Do pierwszej napaści doszło 29 grudnia przed południem policja otrzymała zgłoszenie, że w okolicach Ronda Grunwaldzkiego do kobiety stojącej na przystanku podbiegł mężczyzna i wyrwał jej torebkę, po czym wsiadł do samochodu i oddalił się z miejsca.
Zaatakowali starszą kobietę
Do podobnych zdarzeń tego samego dnia miało dojść jeszcze w innych miejscach na terenie Krakowa m.in. w rejonie ul. Praskiej, gdzie sprawcy oprócz dokonania kradzieży przewrócili starszą kobietę na ziemię, w wyniku czego doznała ona urazu głowy. Na miejsce wezwana została załoga pogotowia ratunkowego, która zabrała poszkodowaną kobietę do szpitala, natomiast policjanci pełniący służbę w rejonach, w których doszło do zdarzeń przystąpili do działań.
Funkcjonariusze ustali, że w sumie czterem kobietom skradziono m.in. torebki, gotówkę, telefony komórkowe, karty bankomatowe, dokumenty oraz klucze. Ponadto mundurowi zebrali informacje dotyczące rysopisu oraz samochodu, którym mieli poruszać się sprawcy.
Policjanci znaleźli złodziei
Około południa policjanci na jednej z ulic w rejonie Dębnik zauważyli pojazd będący w ich zainteresowaniu. Mundurowi natychmiast podjęli interwencję i wylegitymowali 17-latka oraz 43-latka. Obie te osoby zidentyfikowano jako sprawców wcześniejszych zdarzeń przez jedną z poszkodowanych kobiet oraz świadka zdarzenia, którzy przybyli na miejsce z inną policyjną załogą. Co więcej, w ich pojeździe funkcjonariusze ujawnili większość skradzionych wcześniej rzeczy.

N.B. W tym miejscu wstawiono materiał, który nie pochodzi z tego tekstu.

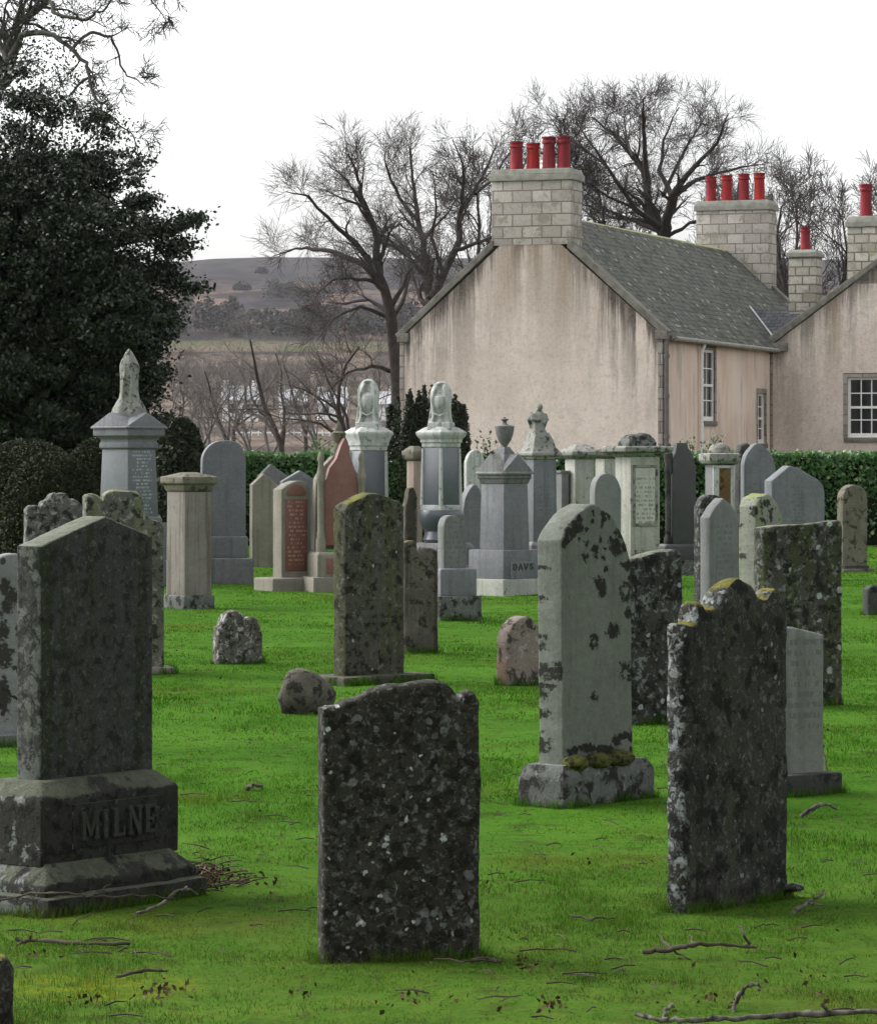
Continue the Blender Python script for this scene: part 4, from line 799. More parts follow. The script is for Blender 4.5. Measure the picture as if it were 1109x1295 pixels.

W związku z tym mężczyzn zatrzymano i przewieziono do Komisariatu Policji V w Krakowie. Tam następnego dnia śledczy przedstawili im zarzuty dokonania rozboju oraz kradzieży szczególnie zuchwałej. Ponadto na wniosek prokuratury wobec 43-latka zastosowano tymczasowy areszt na okres 3 miesięcy, natomiast wobec 17-latka zastosowano policyjny dozór. Obydwu mężczyznom grozi kara do 15 lat pozbawienia wolności.